Desesperanza, pesadumbre, tristeza, soledad, caos, incertidumbre… nostalgia, desarraigo…, nada de esto estimula una vida feliz y tranquila. Quizás esto nos permita entender la soledad. Alguien me decía que somos una sociedad de solitarios. Creo que le asiste algo o mucho de razón. Por ahí, me parece, se va desfigurando nuestra condición como homo sapiens. No le encontramos sentido a la vida ni a la búsqueda de la verdad, por el contrario, la evadimos. Nos gusta lo fácil, lo rápido; le tememos a los conflictos. Bien decía Estanislazo Zuleta que “deseamos un idilio sin sombras y sin peligros, un nido de amor y, por lo tanto un retorno al huevo.”
Esta pasión desenfrenada por la vida fácil conlleva que nos resguardemos en nuestros propios dogmas y nos resistamos a pensar. Y esta resistencia impide que preguntemos por el sentido de la vida. A la vieja pregunta de ¿quién soy?, habría qué agregarle esto: ahora que el mundo cambia tan rápidamente, ahora que las incertidumbres me muestran un camino de inmensa soledad, a pesar de que hay otros próximos, es decir, prójimos… ¿quién soy, qué soy?

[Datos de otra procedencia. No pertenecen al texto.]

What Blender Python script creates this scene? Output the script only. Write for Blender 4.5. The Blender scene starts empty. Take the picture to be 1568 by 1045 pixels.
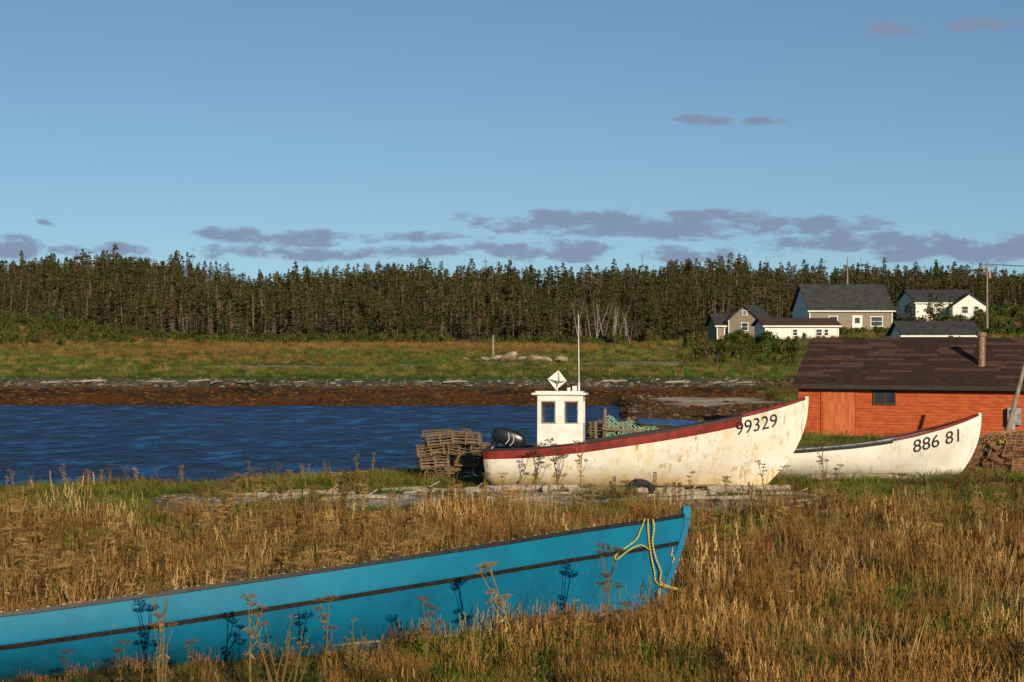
import bpy, math, random
import numpy as np
from mathutils import Vector, Matrix, Euler, noise
from mathutils.bvhtree import BVHTree
R = random.Random(11)
scene = bpy.context.scene
def nz(x, y, s=1.0, o=0.0):
    return noise.noise(Vector((x*s+o, y*s-o, o*1.7)))
def interp(x, pts):
    if x <= pts[0][0]: return pts[0][1]
    for (a, b), (c, d) in zip(pts, pts[1:]):
        if x <= c: return b+(d-b)*(x-a)/(c-a)
    return pts[-1][1]
def sm(x):
    x = max(0.0, min(1.0, x)); return x*x*(3-2*x)

# ------------------------------------------------------------------ terrain
NEAR = [(-400, 40), (-60, 49), (-15, 54.5), (-7, 57), (-2.5, 61), (1, 68), (4, 80), (5.5, 95), (6.5, 112), (7.2, 500)]
def shore_near(X): return interp(X+0.5*nz(X, 3, .4), NEAR)+0.8*nz(X, 0, .25, 3)
def shore_far(X): return 111.5+1.2*nz(X, 0, .08, 9)+.5*nz(X, 0, .4, 2)
FAR = [(-8, -1.5), (0, 0), (9.5, .62), (13.5, 1.19), (60, 1.3), (150, 1.4), (162, 1.45), (290, 11.6), (420, 12), (900, 12), (9000, 12)]
def forest_start(X):
    return interp(X, [(-400, 300), (-75, 292), (-55, 276), (35, 275), (50, 290), (400, 300)])+5*nz(X, 1, .06, 5)
def H(X, Y):
    d1 = shore_near(X)-Y; d2 = Y-shore_far(X)
    zn = interp(d1, [(-8, -1.5), (0, 0), (1.5, .22), (4, .4), (12, .48)])
    zf = interp(d2, FAR)
    z = max(zn, zf)
    if z > 0.05:
        z += .05*nz(X, Y, .5)+.03*nz(X, Y, 1.6, 4)
    if d2 > 20:
        z += 1.7*sm((X-15)/18)*sm((Y-140)/70) + 1.7*sm((X-48)/14)*sm((Y-215)/45)*(1-sm((Y-300)/60))
        z += 2.1*sm((-X-35)/40)*sm((Y-200)/80)*(1-.35*sm((Y-320)/60))
        z += (1.8*nz(X, Y, .03, 3)-2.4*sm((X-10)/80))*sm((Y-300)/60)
    if Y < 20: z = max(z, interp(Y, [(-50, 3.3), (8, 3.1), (16, .9), (20, .45)]))
    return z

def mixc(a, b, t): return tuple(a[i]*(1-t)+b[i]*t for i in range(3))
def strip(X, Y):
    n = nz(X, Y, .35, 5); n3 = nz(X, Y, .5, 31)
    return sm((1-abs(Y-48.0-n*1.4)/3.2)*1.6+n3*1.6-.25)*sm((X+10)/3)*sm((9-X)/3)
def meadow_tan(X, Y):
    return sm((Y-192+nz(X, Y, .05, 8)*120+nz(X, Y, .25, 3)*40-45*sm((X-2)/15)-(35 if X > 10 else 0))/40)
def pale(X, Y):
    n = nz(X, Y, .3, 5); q = nz(X*.25, Y, .35, 44)
    if q < -.06: return 0
    if 148 < Y+n*6 < 157 and -29 < X+n*6 < -7: return 1
    if 158 < Y+n*5 < 166 and -5 < X+n*4 < 5: return 2
    if 160 < Y+n*2 < 171 and 5 < X < 15: return 3
    if 150 < Y+n*6 < 157 and -46 < X+n*4 < -36: return 1
    return 0
def zone(X, Y):
    d1 = shore_near(X)-Y; d2 = Y-shore_far(X)
    n = nz(X, Y, .35, 5)
    if d2 > 0 and Y > 111:
        weed = (.115, .043, .010); rock = (.11, .09, .065)
        if d2 < 9.5: return mixc(weed, (.045, .025, .010), sm(.5+n*1.5+(d2-6)*.08))
        if d2 < 13.0: return mixc(rock, (.06, .055, .025), sm(.5+n*1.5))
        g = (.09, .115, .018); tan = (.18, .125, .045); c = mixc(g, tan, meadow_tan(X, Y))
        q = pale(X, Y)
        if q: c = ((.27, .21, .14), (.22, .18, .12), (.42, .36, .28))[q-1]
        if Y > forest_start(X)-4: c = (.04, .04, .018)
        return c
    if d1 < 0 and d2 < 0: return (.05, .05, .035)
    flat = sm((Y-78)/8)*sm((16+n*6-X)/4)
    c = mixc((.09, .06, .026), (.065, .075, .018), sm(.5+n))
    if 0 <= d1 < 3.0 and X < 4: c = mixc((.2, .165, .12), c, sm((d1-1.2)/1.8))
    c = mixc(c, (.38, .32, .25), strip(X, Y)*.95)
    if flat > 0:
        f = mixc((.10, .044, .014), (.11, .08, .05), sm(.4+n*1.6))
        if 99 < Y+n*2 < 111 and 8.6 < X-n*2 < 14.8: f = (.46, .37, .25)
        c = mixc(c, f, flat)
    return c

# ------------------------------------------------------------------ materials
def newmat(name):
    m = bpy.data.materials.new(name); m.use_nodes = True
    nt = m.node_tree; b = nt.nodes['Principled BSDF']
    return m, nt, b
def N(nt, t, **k):
    n = nt.nodes.new(t)
    for a, v in k.items(): setattr(n, a, v)
    return n
def mathn(nt, op, a, b=None, clamp=False):
    n = N(nt, 'ShaderNodeMath', operation=op, use_clamp=clamp)
    for i, v in enumerate((a, b)):
        if v is None: continue
        if isinstance(v, (int, float)): n.inputs[i].default_value = v
        else: nt.links.new(v, n.inputs[i])
    return n.outputs[0]
def mixn(nt, fac, a, b, bt='MIX'):
    n = N(nt, 'ShaderNodeMix', data_type='RGBA', blend_type=bt)
    for i, v in ((0, fac), (6, a), (7, b)):
        if isinstance(v, (int, float)): n.inputs[i].default_value = v
        elif isinstance(v, tuple): n.inputs[i].default_value = (*v[:3], 1)
        else: nt.links.new(v, n.inputs[i])
    return n.outputs[2]
def noisen(nt, vec, scale, detail=4, rough=.55, stretch=None):
    if stretch:
        mp = N(nt, 'ShaderNodeMapping'); mp.inputs['Scale'].default_value = stretch
        nt.links.new(vec, mp.inputs[0]); vec = mp.outputs[0]
    n = N(nt, 'ShaderNodeTexNoise'); n.inputs['Scale'].default_value = scale
    n.inputs['Detail'].default_value = detail; n.inputs['Roughness'].default_value = rough
    nt.links.new(vec, n.inputs['Vector']); return n.outputs[0]
def rampn(nt, v, a, b):
    n = N(nt, 'ShaderNodeMapRange', interpolation_type='SMOOTHSTEP'); nt.links.new(v, n.inputs[0])
    n.inputs[1].default_value = a; n.inputs[2].default_value = b
    return n.outputs[0]
def bumpn(nt, b, h, strength=.4, dist=.02):
    n = N(nt, 'ShaderNodeBump'); n.inputs['Strength'].default_value = strength; n.inputs['Distance'].default_value = dist
    nt.links.new(h, n.inputs['Height']); nt.links.new(n.outputs[0], b.inputs['Normal'])
def objco(nt): return N(nt, 'ShaderNodeTexCoord').outputs['Object']
def poso(nt): return N(nt, 'ShaderNodeNewGeometry').outputs['Position']
def pmat(name, c1, c2, scale=8, rough=.75, bump=.3, stretch=None, dist=.02, metal=0, lo=.35, hi=.65, spec=.3):
    m, nt, b = newmat(name); co = objco(nt)
    n = noisen(nt, co, scale, 5, .6, stretch)
    nt.links.new(mixn(nt, rampn(nt, n, lo, hi), c1, c2), b.inputs['Base Color'])
    b.inputs['Roughness'].default_value = rough; b.inputs['Metallic'].default_value = metal
    b.inputs['Specular IOR Level'].default_value = spec
    if bump: bumpn(nt, b, n, bump, dist)
    return m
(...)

Las respuetas a estas preguntas sólo se dan en el pensar, en el pensamiento, lo que a todas luces nos sirve para volvernos sujetos morales. No es otra cosa lo que debemos buscar ser. Esto, me parece, se lo hemos aprendido a los poetas y a los filósofos: darle sentido a la vida es poder dotar nuestra vida, nuestra existencia, y esto se hace a través del trabajo, adoptando comportamientos justos, leales, respetuosos, solidarios, amorosos. Desde aquí, podemos otear y direccionar nuestras acciones políticas en clave de ciudadanía. Pensar y actuar con suma sindéresis es lo que más necesitamos en estos momentos.